* Data excerpt:
◆ ◆ ◆ ◆
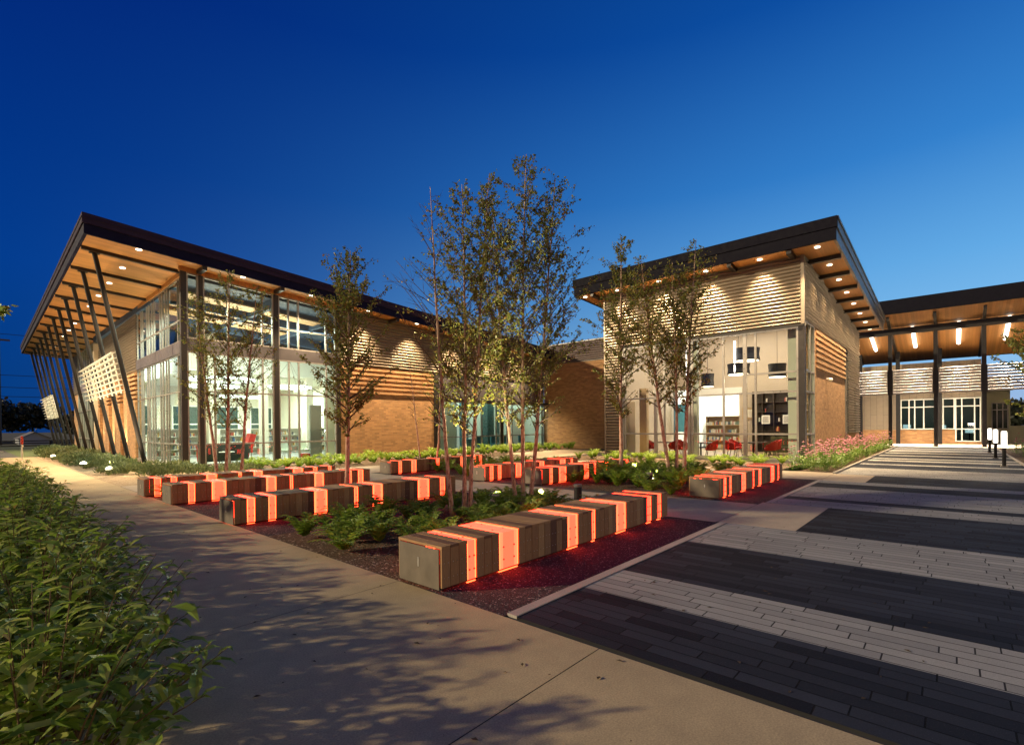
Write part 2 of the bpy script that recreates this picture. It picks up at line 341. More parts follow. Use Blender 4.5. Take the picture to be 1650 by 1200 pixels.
# ------------------------------------------------------------------ mesh builder
ORG = {}
class MB:
    def __init__(s): s.v = []; s.f = []; s.mi = []; s.sm = False
    def face(s, pts, mi=0):
        i = len(s.v); s.v += [tuple(p) for p in pts]; s.f.append(tuple(range(i, i+len(pts)))); s.mi.append(mi)
    def hexa(s, p, mi=0):
        i = len(s.v); s.v += [tuple(q) for q in p]
        for q in ((3, 2, 1, 0), (4, 5, 6, 7), (0, 1, 5, 4), (1, 2, 6, 5), (2, 3, 7, 6), (3, 0, 4, 7)):
            s.f.append(tuple(i+k for k in q)); s.mi.append(mi)
    def box(s, x0, x1, y0, y1, z0, z1, mi=0, sh=None):
        def zz(z, x, y): return z(x, y) if callable(z) else z
        c = [(x0, y0), (x1, y0), (x1, y1), (x0, y1)]
        p = [(x, y, zz(z0, x, y)) for x, y in c] + [(x, y, zz(z1, x, y)) for x, y in c]
        if sh: p = [(sh(q[0], q[1]), q[1], q[2]) for q in p]
        s.hexa(p, mi)
    def tube(s, pts, rad, n=6, mi=0, cap=True):
        pts = [Vector(p) for p in pts]; rings = []
        if not hasattr(rad, '__len__'): rad = [rad]*len(pts)
        for k, p in enumerate(pts):
            d = (pts[min(k+1, len(pts)-1)] - pts[max(k-1, 0)])
            if d.length < 1e-9: d = Vector((0, 0, 1))
            d.normalize(); a = d.cross(Vector((0, 0, 1)) if abs(d.z) < .9 else Vector((1, 0, 0))); a.normalize(); b = d.cross(a)
            i = len(s.v)
            for j in range(n):
                t = 2*math.pi*j/n; q = p + (a*math.cos(t) + b*math.sin(t))*rad[k]; s.v.append(tuple(q))
            rings.append(i)
        for a, b in zip(rings, rings[1:]):
            for j in range(n):
                s.f.append((a+j, a+(j+1) % n, b+(j+1) % n, b+j)); s.mi.append(mi)
        if cap:
            s.f.append(tuple(rings[0]+j for j in range(n))[::-1]); s.mi.append(mi)
            s.f.append(tuple(rings[-1]+j for j in range(n))); s.mi.append(mi)
    def lathe(s, x, y, prof, n=16, mi=0):
        rings = []
        for r, z in prof:
            i = len(s.v)
            for j in range(n):
                t = 2*math.pi*j/n; s.v.append((x+r*math.cos(t), y+r*math.sin(t), z))
            rings.append(i)
        for a, b in zip(rings, rings[1:]):
            for j in range(n): s.f.append((a+j, a+(j+1) % n, b+(j+1) % n, b+j)); s.mi.append(mi)
        s.f.append(tuple(rings[0]+j for j in range(n))[::-1]); s.mi.append(mi)
        s.f.append(tuple(rings[-1]+j for j in range(n))); s.mi.append(mi)
    def mesh(s, name, mats, o=(0, 0, 0)):
        me = bpy.data.meshes.new(name)
        me.from_pydata([(v[0]-o[0], v[1]-o[1], v[2]-o[2]) for v in s.v], [], s.f); me.update()
        for k in (mats if isinstance(mats, (list, tuple)) else [mats]): me.materials.append(MATS[k])
        if any(s.mi): me.polygons.foreach_set('material_index', s.mi)
        if s.sm: me.polygons.foreach_set('use_smooth', [True]*len(me.polygons))
        return me
    def build(s, name, mats, parent=None, loc=None, smooth=False):
        s.sm = smooth
        if parent is not None: o = ORG[parent.name]
        else: o = loc if loc is not None else (0, 0, 0)
        ob = bpy.data.objects.new(name, s.mesh(name, mats, o)); COL.objects.link(ob)
        if parent is not None: ob.parent = parent
        else: ob.location = o
        ORG[ob.name] = o
        return ob
def thing(name, loc, label, cat, group=None):
    o = bpy.data.objects.new(name, None); COL.objects.link(o); o.location = loc; o.empty_display_size = .2
    o['label'] = label; o['category'] = cat
    if group: o['group'] = group
    ORG[o.name] = tuple(loc); return o
def tag(o, label, cat, group=None, kind=None):
    o['label'] = label; o['category'] = cat
    if group: o['group'] = group
    if kind: o['kind'] = kind
    return o
def struct(name, mb, mats):
    o = mb.build(name, mats); o['kind'] = 'structure'; o['label'] = name.replace('_', ' '); return o
def stuff(o, label, cat):
    o['kind'] = 'stuff'; o['label'] = label; o['category'] = cat; return o
def part(name, mats, parent, *boxes, sh=None):
    mb = MB()
    for b in boxes: mb.box(*b, sh=sh)
    return mb.build(name, mats, parent)
def copy_tree(o, loc, rz=0, sc=1, label=None, group=None):
    r = o.copy(); COL.objects.link(r); r.location = loc; r.rotation_euler = (0, 0, rz); r.scale = (sc, sc, sc)
    if label: r['label'] = label
    if group: r['group'] = group
    for ch in list(o.children):
        c = ch.copy(); COL.objects.link(c); c.parent = r
        for g in list(ch.children):
            d = g.copy(); COL.objects.link(d); d.parent = c
    return r
def lamp(kind, name, parent, loc, energy, color, target=None, size=.05, angle=60, blend=.5, sy=None):
    d = bpy.data.lights.new(name, kind); d.energy = energy; d.color = color
    if kind == 'SPOT': d.spot_size = R(angle); d.spot_blend = blend; d.shadow_soft_size = size
    elif kind == 'AREA':
        d.shape = 'RECTANGLE'; d.size = size; d.size_y = sy or size
    else: d.shadow_soft_size = size
    o = bpy.data.objects.new(name, d); COL.objects.link(o)
    org = ORG[parent.name] if parent else (0, 0, 0)
    o.location = Vector(loc) - Vector(org)
    if parent: o.parent = parent
    if target is not None:
        o.rotation_euler = (Vector(target) - Vector(loc)).to_track_quat('-Z', 'Y').to_euler()
    return o
WARM = (1, .72, .40)
COOL = (.93, 1, .86)

# ------------------------------------------------------------------ ground, walks, paving
mb = MB(); mb.face([(-700, -700, -.06), (900, -700, -.06), (900, 900, -.06), (-700, 900, -.06)]); struct('ground', mb, 'field')
def sheet(name, rects, mat, z):
    mb = MB()
    for x0, x1, y0, y1 in rects: mb.face([(x0, y0, z), (x1, y0, z), (x1, y1, z), (x0, y1, z)])
    return struct(name, mb, mat)
sheet('lawn', [(-60, 90, -40, 85)], 'grass', -.03)
sheet('joint_base', [(-12, 55, -8, 62)], 'asphalt', -.015)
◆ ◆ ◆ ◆
* Problem to solve:
Exclude the pictures, and transcribe all of the material exactly.

* Solution to this task:
Write part 2 of the bpy script that recreates this picture. It picks up at line 341. More parts follow. Use Blender 4.5. Take the picture to be 1650 by 1200 pixels.
# ------------------------------------------------------------------ mesh builder
ORG = {}
class MB:
    def __init__(s): s.v = []; s.f = []; s.mi = []; s.sm = False
    def face(s, pts, mi=0):
        i = len(s.v); s.v += [tuple(p) for p in pts]; s.f.append(tuple(range(i, i+len(pts)))); s.mi.append(mi)
    def hexa(s, p, mi=0):
        i = len(s.v); s.v += [tuple(q) for q in p]
        for q in ((3, 2, 1, 0), (4, 5, 6, 7), (0, 1, 5, 4), (1, 2, 6, 5), (2, 3, 7, 6), (3, 0, 4, 7)):
            s.f.append(tuple(i+k for k in q)); s.mi.append(mi)
    def box(s, x0, x1, y0, y1, z0, z1, mi=0, sh=None):
        def zz(z, x, y): return z(x, y) if callable(z) else z
        c = [(x0, y0), (x1, y0), (x1, y1), (x0, y1)]
        p = [(x, y, zz(z0, x, y)) for x, y in c] + [(x, y, zz(z1, x, y)) for x, y in c]
        if sh: p = [(sh(q[0], q[1]), q[1], q[2]) for q in p]
        s.hexa(p, mi)
    def tube(s, pts, rad, n=6, mi=0, cap=True):
        pts = [Vector(p) for p in pts]; rings = []
        if not hasattr(rad, '__len__'): rad = [rad]*len(pts)
        for k, p in enumerate(pts):
            d = (pts[min(k+1, len(pts)-1)] - pts[max(k-1, 0)])
            if d.length < 1e-9: d = Vector((0, 0, 1))
            d.normalize(); a = d.cross(Vector((0, 0, 1)) if abs(d.z) < .9 else Vector((1, 0, 0))); a.normalize(); b = d.cross(a)
            i = len(s.v)
            for j in range(n):
                t = 2*math.pi*j/n; q = p + (a*math.cos(t) + b*math.sin(t))*rad[k]; s.v.append(tuple(q))
            rings.append(i)
        for a, b in zip(rings, rings[1:]):
            for j in range(n):
                s.f.append((a+j, a+(j+1) % n, b+(j+1) % n, b+j)); s.mi.append(mi)
        if cap:
            s.f.append(tuple(rings[0]+j for j in range(n))[::-1]); s.mi.append(mi)
            s.f.append(tuple(rings[-1]+j for j in range(n))); s.mi.append(mi)
    def lathe(s, x, y, prof, n=16, mi=0):
        rings = []
        for r, z in prof:
            i = len(s.v)
            for j in range(n):
                t = 2*math.pi*j/n; s.v.append((x+r*math.cos(t), y+r*math.sin(t), z))
            rings.append(i)
        for a, b in zip(rings, rings[1:]):
            for j in range(n): s.f.append((a+j, a+(j+1) % n, b+(j+1) % n, b+j)); s.mi.append(mi)
        s.f.append(tuple(rings[0]+j for j in range(n))[::-1]); s.mi.append(mi)
        s.f.append(tuple(rings[-1]+j for j in range(n))); s.mi.append(mi)
    def mesh(s, name, mats, o=(0, 0, 0)):
        me = bpy.data.meshes.new(name)
        me.from_pydata([(v[0]-o[0], v[1]-o[1], v[2]-o[2]) for v in s.v], [], s.f); me.update()
        for k in (mats if isinstance(mats, (list, tuple)) else [mats]): me.materials.append(MATS[k])
        if any(s.mi): me.polygons.foreach_set('material_index', s.mi)
        if s.sm: me.polygons.foreach_set('use_smooth', [True]*len(me.polygons))
        return me
    def build(s, name, mats, parent=None, loc=None, smooth=False):
        s.sm = smooth
        if parent is not None: o = ORG[parent.name]
        else: o = loc if loc is not None else (0, 0, 0)
        ob = bpy.data.objects.new(name, s.mesh(name, mats, o)); COL.objects.link(ob)
        if parent is not None: ob.parent = parent
        else: ob.location = o
        ORG[ob.name] = o
        return ob
def thing(name, loc, label, cat, group=None):
    o = bpy.data.objects.new(name, None); COL.objects.link(o); o.location = loc; o.empty_display_size = .2
    o['label'] = label; o['category'] = cat
    if group: o['group'] = group
    ORG[o.name] = tuple(loc); return o
def tag(o, label, cat, group=None, kind=None):
    o['label'] = label; o['category'] = cat
    if group: o['group'] = group
    if kind: o['kind'] = kind
    return o
def struct(name, mb, mats):
    o = mb.build(name, mats); o['kind'] = 'structure'; o['label'] = name.replace('_', ' '); return o
def stuff(o, label, cat):
    o['kind'] = 'stuff'; o['label'] = label; o['category'] = cat; return o
def part(name, mats, parent, *boxes, sh=None):
    mb = MB()
    for b in boxes: mb.box(*b, sh=sh)
    return mb.build(name, mats, parent)
def copy_tree(o, loc, rz=0, sc=1, label=None, group=None):
    r = o.copy(); COL.objects.link(r); r.location = loc; r.rotation_euler = (0, 0, rz); r.scale = (sc, sc, sc)
    if label: r['label'] = label
    if group: r['group'] = group
    for ch in list(o.children):
        c = ch.copy(); COL.objects.link(c); c.parent = r
        for g in list(ch.children):
            d = g.copy(); COL.objects.link(d); d.parent = c
    return r
def lamp(kind, name, parent, loc, energy, color, target=None, size=.05, angle=60, blend=.5, sy=None):
    d = bpy.data.lights.new(name, kind); d.energy = energy; d.color = color
    if kind == 'SPOT': d.spot_size = R(angle); d.spot_blend = blend; d.shadow_soft_size = size
    elif kind == 'AREA':
        d.shape = 'RECTANGLE'; d.size = size; d.size_y = sy or size
    else: d.shadow_soft_size = size
    o = bpy.data.objects.new(name, d); COL.objects.link(o)
    org = ORG[parent.name] if parent else (0, 0, 0)
    o.location = Vector(loc) - Vector(org)
    if parent: o.parent = parent
    if target is not None:
        o.rotation_euler = (Vector(target) - Vector(loc)).to_track_quat('-Z', 'Y').to_euler()
    return o
WARM = (1, .72, .40)
COOL = (.93, 1, .86)

# ------------------------------------------------------------------ ground, walks, paving
mb = MB(); mb.face([(-700, -700, -.06), (900, -700, -.06), (900, 900, -.06), (-700, 900, -.06)]); struct('ground', mb, 'field')
def sheet(name, rects, mat, z):
    mb = MB()
    for x0, x1, y0, y1 in rects: mb.face([(x0, y0, z), (x1, y0, z), (x1, y1, z), (x0, y1, z)])
    return struct(name, mb, mat)
sheet('lawn', [(-60, 90, -40, 85)], 'grass', -.03)
sheet('joint_base', [(-12, 55, -8, 62)], 'asphalt', -.015)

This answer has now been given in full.